### Written task
Starting with the line that contains "bcol = thing('painted_column', 'broad" and stopping after the line that contains "12.62, 0, .10)", output every line exactly as it stands.

-- begin Information shown --

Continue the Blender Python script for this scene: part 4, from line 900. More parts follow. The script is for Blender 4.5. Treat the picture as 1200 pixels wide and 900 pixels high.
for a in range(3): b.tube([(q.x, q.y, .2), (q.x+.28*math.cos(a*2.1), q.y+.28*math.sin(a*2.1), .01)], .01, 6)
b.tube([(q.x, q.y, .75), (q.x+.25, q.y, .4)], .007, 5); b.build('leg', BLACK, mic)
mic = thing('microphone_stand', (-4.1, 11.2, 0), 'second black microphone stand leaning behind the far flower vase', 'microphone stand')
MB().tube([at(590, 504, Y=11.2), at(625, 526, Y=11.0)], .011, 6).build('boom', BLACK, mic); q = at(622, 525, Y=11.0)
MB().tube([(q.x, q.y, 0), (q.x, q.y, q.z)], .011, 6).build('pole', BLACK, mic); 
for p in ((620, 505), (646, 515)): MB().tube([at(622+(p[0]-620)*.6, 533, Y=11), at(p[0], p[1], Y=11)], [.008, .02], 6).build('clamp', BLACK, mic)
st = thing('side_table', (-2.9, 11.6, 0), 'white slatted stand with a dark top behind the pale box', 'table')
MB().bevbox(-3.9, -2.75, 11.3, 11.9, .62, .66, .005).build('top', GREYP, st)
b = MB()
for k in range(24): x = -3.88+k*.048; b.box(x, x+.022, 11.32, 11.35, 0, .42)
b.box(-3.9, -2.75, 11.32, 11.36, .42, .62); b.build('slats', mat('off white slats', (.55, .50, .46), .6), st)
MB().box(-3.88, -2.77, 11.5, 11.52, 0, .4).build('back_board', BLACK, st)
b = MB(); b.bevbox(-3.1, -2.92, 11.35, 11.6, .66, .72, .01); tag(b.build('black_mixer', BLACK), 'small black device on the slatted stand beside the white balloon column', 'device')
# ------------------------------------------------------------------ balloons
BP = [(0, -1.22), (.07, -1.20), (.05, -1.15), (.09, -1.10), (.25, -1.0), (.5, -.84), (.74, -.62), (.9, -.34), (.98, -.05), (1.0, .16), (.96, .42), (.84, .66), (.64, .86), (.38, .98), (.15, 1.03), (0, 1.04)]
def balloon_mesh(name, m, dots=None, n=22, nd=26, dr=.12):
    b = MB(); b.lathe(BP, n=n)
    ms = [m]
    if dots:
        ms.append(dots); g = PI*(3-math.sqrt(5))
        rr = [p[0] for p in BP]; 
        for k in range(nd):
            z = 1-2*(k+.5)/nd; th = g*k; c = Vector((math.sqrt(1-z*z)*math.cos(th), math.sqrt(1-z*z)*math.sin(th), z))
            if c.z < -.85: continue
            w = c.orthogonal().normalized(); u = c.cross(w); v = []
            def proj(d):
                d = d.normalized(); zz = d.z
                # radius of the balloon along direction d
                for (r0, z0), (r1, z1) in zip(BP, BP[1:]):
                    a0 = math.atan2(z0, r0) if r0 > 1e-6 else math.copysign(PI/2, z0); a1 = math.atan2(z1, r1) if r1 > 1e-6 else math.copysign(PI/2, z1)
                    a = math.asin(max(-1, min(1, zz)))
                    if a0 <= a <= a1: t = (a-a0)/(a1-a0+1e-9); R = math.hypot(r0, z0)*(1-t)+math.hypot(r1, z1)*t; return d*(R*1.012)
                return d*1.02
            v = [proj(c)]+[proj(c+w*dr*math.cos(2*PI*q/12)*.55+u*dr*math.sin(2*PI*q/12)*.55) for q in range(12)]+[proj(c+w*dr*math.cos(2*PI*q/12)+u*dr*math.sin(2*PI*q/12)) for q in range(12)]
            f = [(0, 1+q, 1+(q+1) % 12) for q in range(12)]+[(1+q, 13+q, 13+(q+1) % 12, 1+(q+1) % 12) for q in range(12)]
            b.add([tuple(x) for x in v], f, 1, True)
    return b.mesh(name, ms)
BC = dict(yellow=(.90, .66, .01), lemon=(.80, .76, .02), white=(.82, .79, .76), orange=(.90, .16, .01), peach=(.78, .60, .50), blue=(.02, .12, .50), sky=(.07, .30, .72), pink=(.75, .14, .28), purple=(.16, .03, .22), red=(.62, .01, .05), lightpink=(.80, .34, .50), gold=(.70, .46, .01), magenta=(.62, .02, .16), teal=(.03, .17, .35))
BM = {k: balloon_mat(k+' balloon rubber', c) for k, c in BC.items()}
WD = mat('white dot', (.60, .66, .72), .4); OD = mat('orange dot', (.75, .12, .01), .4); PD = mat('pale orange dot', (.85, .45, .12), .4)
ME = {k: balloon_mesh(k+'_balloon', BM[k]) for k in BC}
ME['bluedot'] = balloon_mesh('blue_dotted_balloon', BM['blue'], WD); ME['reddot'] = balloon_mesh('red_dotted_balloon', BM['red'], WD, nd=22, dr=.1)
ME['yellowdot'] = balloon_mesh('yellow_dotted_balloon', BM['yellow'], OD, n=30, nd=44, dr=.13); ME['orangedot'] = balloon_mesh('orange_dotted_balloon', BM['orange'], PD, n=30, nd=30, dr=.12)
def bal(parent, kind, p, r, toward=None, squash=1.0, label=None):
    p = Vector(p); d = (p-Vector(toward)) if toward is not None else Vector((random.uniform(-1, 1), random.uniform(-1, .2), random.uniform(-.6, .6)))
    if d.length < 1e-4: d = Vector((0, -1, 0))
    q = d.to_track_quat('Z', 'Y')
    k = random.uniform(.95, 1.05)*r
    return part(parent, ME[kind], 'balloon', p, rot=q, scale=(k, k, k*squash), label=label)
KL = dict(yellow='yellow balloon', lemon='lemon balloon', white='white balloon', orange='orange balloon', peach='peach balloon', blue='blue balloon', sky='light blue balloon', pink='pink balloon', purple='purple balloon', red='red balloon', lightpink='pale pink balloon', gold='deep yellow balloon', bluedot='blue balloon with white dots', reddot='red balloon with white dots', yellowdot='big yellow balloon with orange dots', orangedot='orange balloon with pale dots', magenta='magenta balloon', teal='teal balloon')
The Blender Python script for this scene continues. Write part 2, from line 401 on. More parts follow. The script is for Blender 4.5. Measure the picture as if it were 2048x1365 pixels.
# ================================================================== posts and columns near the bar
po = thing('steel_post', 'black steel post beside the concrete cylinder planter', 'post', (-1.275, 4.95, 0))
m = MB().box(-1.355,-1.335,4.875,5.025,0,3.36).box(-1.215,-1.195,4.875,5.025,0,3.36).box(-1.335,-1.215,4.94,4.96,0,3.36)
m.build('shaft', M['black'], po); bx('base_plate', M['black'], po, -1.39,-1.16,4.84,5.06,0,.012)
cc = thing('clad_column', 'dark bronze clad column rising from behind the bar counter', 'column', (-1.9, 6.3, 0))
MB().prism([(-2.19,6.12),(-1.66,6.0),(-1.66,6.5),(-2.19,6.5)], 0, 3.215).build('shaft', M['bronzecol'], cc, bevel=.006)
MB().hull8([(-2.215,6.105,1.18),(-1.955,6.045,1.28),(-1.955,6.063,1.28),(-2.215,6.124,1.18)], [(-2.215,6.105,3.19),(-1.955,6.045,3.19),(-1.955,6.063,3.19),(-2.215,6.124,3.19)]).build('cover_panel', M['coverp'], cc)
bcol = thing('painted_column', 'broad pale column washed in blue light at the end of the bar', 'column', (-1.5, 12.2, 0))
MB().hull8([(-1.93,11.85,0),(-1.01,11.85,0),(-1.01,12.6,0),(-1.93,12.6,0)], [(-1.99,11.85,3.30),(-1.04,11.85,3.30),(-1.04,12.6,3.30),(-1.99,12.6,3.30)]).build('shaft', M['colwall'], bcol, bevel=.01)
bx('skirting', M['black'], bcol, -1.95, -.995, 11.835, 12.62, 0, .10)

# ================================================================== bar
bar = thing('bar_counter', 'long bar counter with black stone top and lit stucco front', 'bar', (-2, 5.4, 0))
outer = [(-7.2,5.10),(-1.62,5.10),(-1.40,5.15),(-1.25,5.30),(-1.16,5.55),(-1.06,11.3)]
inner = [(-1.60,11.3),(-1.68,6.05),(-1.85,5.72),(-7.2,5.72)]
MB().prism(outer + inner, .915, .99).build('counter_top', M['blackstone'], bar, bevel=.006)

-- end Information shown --

### Answer to the problem
bcol = thing('painted_column', 'broad pale column washed in blue light at the end of the bar', 'column', (-1.5, 12.2, 0))
MB().hull8([(-1.93,11.85,0),(-1.01,11.85,0),(-1.01,12.6,0),(-1.93,12.6,0)], [(-1.99,11.85,3.30),(-1.04,11.85,3.30),(-1.04,12.6,3.30),(-1.99,12.6,3.30)]).build('shaft', M['colwall'], bcol, bevel=.01)
bx('skirting', M['black'], bcol, -1.95, -.995, 11.835, 12.62, 0, .10)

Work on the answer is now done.